Una cuna dejó de ser simplemente el lugar de los sueños iniciales después de El bebé de Rosemary de Roman Polanski –cabe apuntar el precedente de Intolerancia de D.W. Griffith (1916)–. Una caseta de telefonía pública, cuando en ella ingresa el protagonista desesperado de algún drama cinematográfico, trae la pregunta de si será golpeado el aparato rabiosamente con la bocina. Es lugar común que James Conway (Robert De Niro) lleva a la hipérbole en Goodfellas de Martin Scorsese (1990). No conforme, Conway destroza el teléfono para luego derribar a patadas la cabina toda.
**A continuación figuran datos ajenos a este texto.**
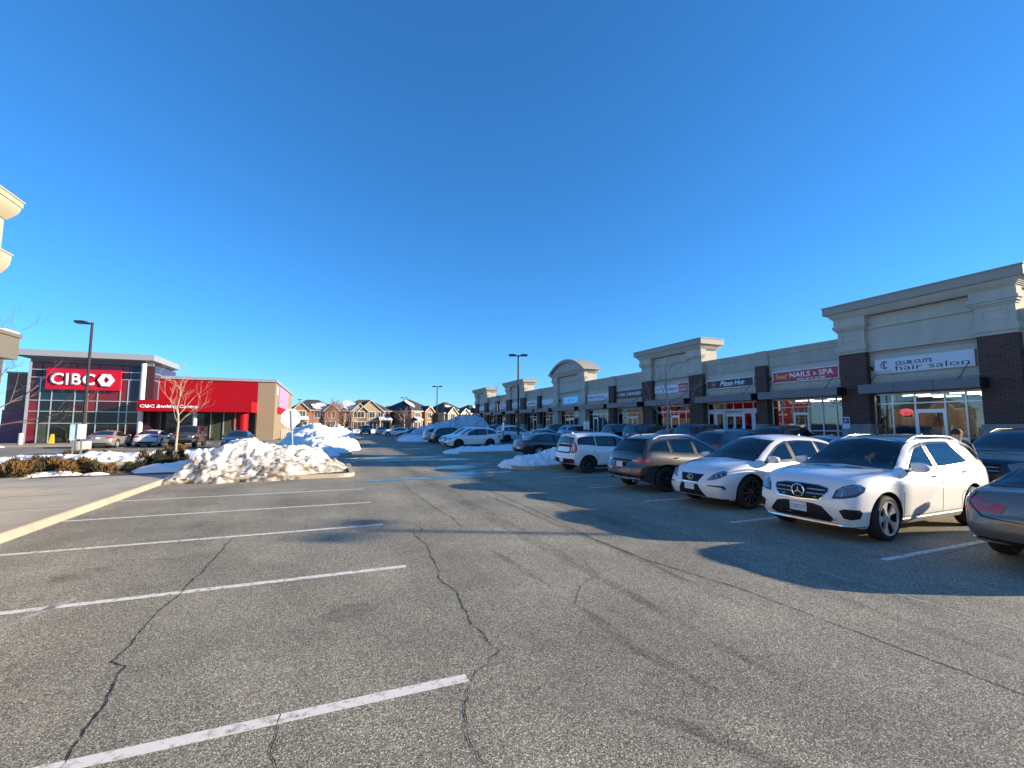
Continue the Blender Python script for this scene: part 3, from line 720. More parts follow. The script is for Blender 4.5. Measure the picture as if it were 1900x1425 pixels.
        gl = MB(); gl.box(X(Dm)-.082, X(Dm)-.074, min(s*(wv+.0), s*(wv+.18)), max(s*(wv+.0), s*(wv+.18)), zm-.055, zm+.055); gl.build('mirror_glass', CGLASS, mo, smooth=True)
    # --- roof rails
    if cfg.get('rails'):
        for s in (1, -1):
            pts = []
            d0, d1 = (T['wtop']+.12)*k, (T['rtop']-.25)*k
            for i in range(13):
                t = i/12; D = d0+(d1-d0)*t; gy = B.geo(D); lift = .055*min(1, 6*t, 6*(1-t))-.012
                yy = s*(gy[5]-.08); pts.append((X(D), yy, gy[2]-gy[6]*.72+lift))
            mb = MB(); mb.tube(pts, .017, 8)
            mb.build('roof_rail', cfg['rails'], root, smooth=True, ang=60)
    mb = MB(); D = (T['rtop']-.30)*k; zt = B.top(D)
    mb.prism([(X(D)+.07, 0.012, zt-.01), (X(D)-.06, .012, zt-.01), (X(D)-.06, .006, zt+.055), (X(D)-.02, .008, zt+.04)], (0, -.02, 0)); mb.build('antenna', pm, root)
    # --- plates
    def plate(view, z, txt=None, t0=0.0):
        sgn = 1 if view == 'F' else -1
        o, d = wrapray(B, view, t0, z); h = B.bvh.ray_cast(o, d)[0]; x = h.x+sgn*.022
        # proud of the bumper along its whole width
        xs = [B.bvh.ray_cast(*wrapray(B, view, t0+q, z+p))[0] for q in (-.15, 0, .15) for p in (-.07, .07)]
        x = max((sgn*v.x for v in xs if v), default=sgn*h.x)*sgn+sgn*.006
        mb = MB(); mb.box(min(x, x+sgn*.008), max(x, x+sgn*.008), t0-.15, t0+.15, z-.076, z+.076)
        po = mb.build('licence_plate', PLATE, root)
        if txt:
            ux = (0, 1, 0) if sgn > 0 else (0, -1, 0)
            text_obj('plate_text', txt, PLATEB, po, (x+sgn*.009, t0-sgn*.135, z-.045), ux, (0, 0, 1), .27, .075, .001)
    if fin: open_cabin(B, root, cfg, wins)
    cfg.get('front', front_generic)(B, root, cfg, plate, g)
    cfg.get('rear', rear_generic)(B, root, cfg, plate, g)
    return root
def front_generic(B, root, cfg, plate, g):
    h = B.hn; W = B.W/2
    panel(B, [(-.42, h*.86), (.42, h*.86), (.36, h*.62), (-.36, h*.62)], 'WF', TRIM, 'grille', root, .006, g)
    for q in (.70, .78): panel(B, strip([(-.38, h*q), (.38, h*q)], .014), 'WF', CHROME, 'grille_bar', root, .012, .2)
    panel(B, [(.50, h*.86), (.78, h*.90), (1.12, h*.90), (1.0, h*.77), (.56, h*.73)], 'WF', LAMPC, 'headlight', root, .008, g, mirror=True)
    panel(B, [(-.45, h*.48), (.45, h*.48), (.38, h*.32), (-.38, h*.32)], 'WF', TRIM, 'air_intake', root, .006, g)
    panel(B, rrect(.62, .86, h*.38, h*.48, .03), 'WF', TRIM, 'fog_light', root, .006, g, mirror=True)
    plate('F', h*.52)
def rear_generic(B, root, cfg, plate, g):
    W = B.W/2; z = B.top(B.L-.12)*.90; sed = cfg['type'] == 'sedan'
    panel(B, [(.42, z+.0), (1.06, z+.02), (1.10, z-.10), (.95, z-.16), (.45, z-.12)], 'WB', REDL, 'taillight', root, .008, g, mirror=True)
    panel(B, [(-.66, .44), (.66, .44), (.60, .34), (-.60, .34)], 'WB', TRIM, 'bumper_trim', root, .006, g)
    plate('B', (z-.10) if sed else z-.16)
    panel(B, strip([(-.42, z+.03), (.42, z+.03)], .02), 'WB', CHROME if cfg.get('brightbar') else SEAMM, 'trunk_bar', root, .006, .2)
def front_star(B, root, cfg, plate, g):
    """wide two bar grille with a three pointed star"""
    gr = [(-.47, .86), (-.30, .895), (0, .905), (.30, .895), (.47, .86), (.475, .80), (.37, .655), (0, .635), (-.37, .655), (-.475, .80)]
    panel(B, gr, 'WF', TRIM, 'grille', root, .005, g)
    panel(B, gr+[gr[0]] and strip(gr+[gr[0]], .016), 'WF', CHROME, 'grille_surround', root, .010, .1)
    for z0 in (.745, .815):
        for a, b in ((-.43, -.13), (.13, .43)): panel(B, strip([(a, z0), (b, z0)], .020), 'WF', SATIN, 'grille_bar', root, .016, .15)
    z0 = .775; ring = [(.108*math.cos(R(a)), z0+.108*math.sin(R(a))) for a in range(0, 361, 15)]
    x = B.bvh.ray_cast(*wrapray(B, 'F', 0, z0))[0].x+.045
    mb = MB(); mb.tube([(x, a, b) for a, b in ring], .013, 8, cap=False)
    for a in (90, 210, 330):
        c, s = math.cos(R(a)), math.sin(R(a)); mb.prism([(x, -s*.015, z0+c*.015), (x, s*.015, z0-c*.015), (x, c*.102, z0+s*.102)], (.012, 0, 0))
    e = mb.build('emblem', CHROME, root, smooth=True)
    panel(B, [(-.11, z0-.1), (.11, z0-.1), (.11, z0+.1), (-.11, z0+.1)], 'WF', TRIM, 'emblem_back', root, .02, .2)
    hl = [(.545, .70), (.60, .845), (.72, .905), (.92, .945), (1.10, .945), (1.17, .90), (1.10, .83), (.92, .755), (.72, .715)]
    for o in panel(B, hl, 'WF', LAMPK, 'headlight', root, .006, g, mirror=True):
        pass
    inner = [(.60, .74), (.645, .83), (.75, .875), (.93, .912), (1.07, .905), (1.05, .855), (.90, .79), (.74, .75)]
    panel(B, inner, 'WF', LAMPC, 'headlight_reflector', root, .010, g, mirror=True)
    panel(B, strip([(.63, .845), (.78, .895), (1.0, .925), (1.12, .915)], .016), 'WF', CHROME, 'running_light', root, .014, .12, mirror=True)
    panel(B, strip([(.70, .745), (.72, .80), (.74, .85)], .02), 'WF', CHROME, 'headlight_divider', root, .013, .12, mirror=True)
    panel(B, [(-.56, .375), (-.40, .555), (-.25, .585), (.25, .585), (.40, .555), (.56, .375), (.50, .305), (-.50, .305)], 'WF', TRIM, 'air_intake', root, .004, g)
    panel(B, strip([(-.47, .40), (.47, .40)], .012), 'WF', BLACKM, 'intake_slat', root, .010, .2); panel(B, strip([(-.43, .46), (.43, .46)], .012), 'WF', BLACKM, 'intake_slat', root, .010, .2)
    side = [(.66, .52), (.74, .555), (.98, .545), (1.03, .50), (.98, .40), (.82, .38), (.72, .40)]
    panel(B, side, 'WF', TRIM, 'side_intake', root, .005, g, mirror=True)
    panel(B, strip([(-1.12, .275), (-.9, .262), (-.5, .255), (0, .252), (.5, .255), (.9, .262), (1.12, .275)], .020), 'WF', CHROME, 'bumper_lip', root, .02, .1)
    panel(B, strip([(-.62, .36), (-.47, .33), (.0, .31), (.47, .33), (.62, .36)], .010), 'WF', SEAMM, 'bumper_gap', root, .003, .1)
    plate('F', .50, 'CCWT-717')
    X = lambda D: B.L/2-D
    for a in (.28, -.28): panel(B, [(X(1.12), a-.15), (X(1.20), a-.15), (X(1.20), a+.15), (X(1.12), a+.15)], 'T', BLACKM, 'hood_vent', root, .004, .1)
    for s in (1, -1): panel(B, strip([(X(1.25), s*.74), (X(.8), s*.70), (X(.40), s*.60)], .009), 'T', SEAMM, 'hood_gap', root, .003, .1)
    panel(B, rrect(X(4.25), X(2.20), -.60, .60, .05), 'T', CGLASS, 'sunroof', root, .005, .12)
    panel(B, strip([(X(1.3), 1.0-.02), (X(3.0), 1.015), (X(4.4), .99)], .004), 'L', SEAMM, 'character_line', root, .001, .12, mirror=True)
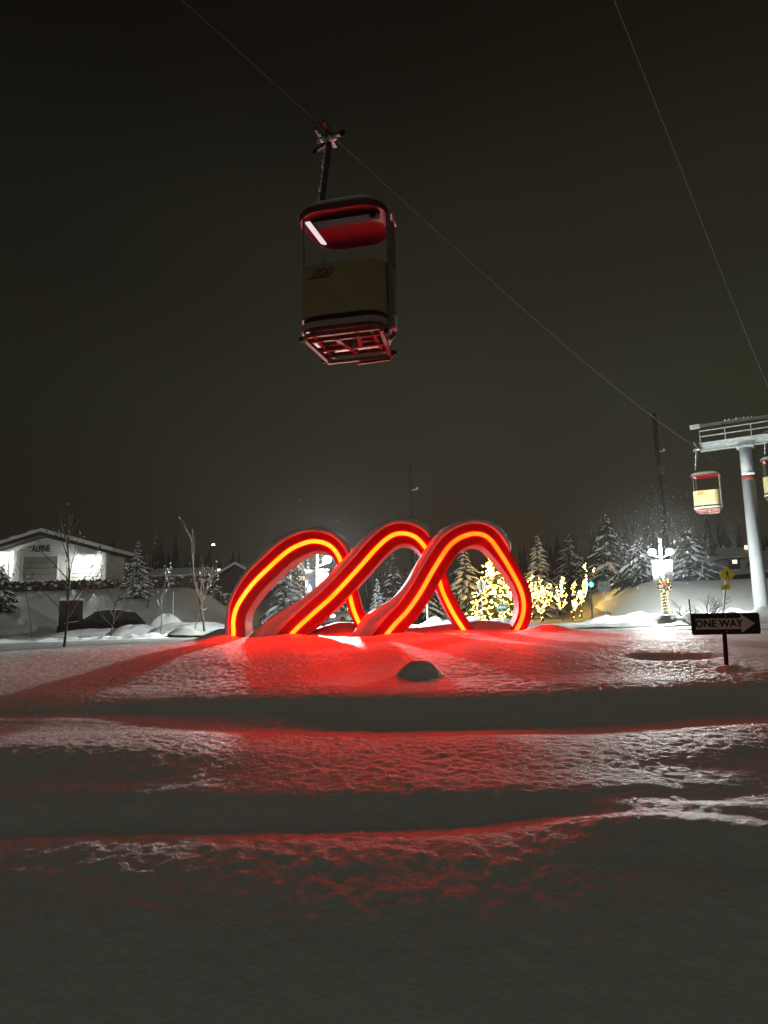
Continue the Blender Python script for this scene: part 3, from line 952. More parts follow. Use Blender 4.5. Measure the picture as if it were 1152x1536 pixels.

Luego, los teléfonos públicos están para ser destruidos. De ahí que antes de la aparición de la telefonía móvil, uno se viera en un apuro ante sucesivos teléfonos públicos irremediablemente inservibles.
Una ducha es lugar ya no de nuestras íntimas abluciones, sino rincón amenazante y fatal después de la edición de 50 planos para tres minutos de tiempo cinematográfico de Psycho de Alfred Hitchcock (1960). Y así, el payaso de Stephen King, desprestigió al gremio para siempre; el cine de terror puede convertir una caja de música en algo fatídico. Todo lo que abarca la angulación del lente cinematográfico entraña significación y ningún objeto que la habite es casual.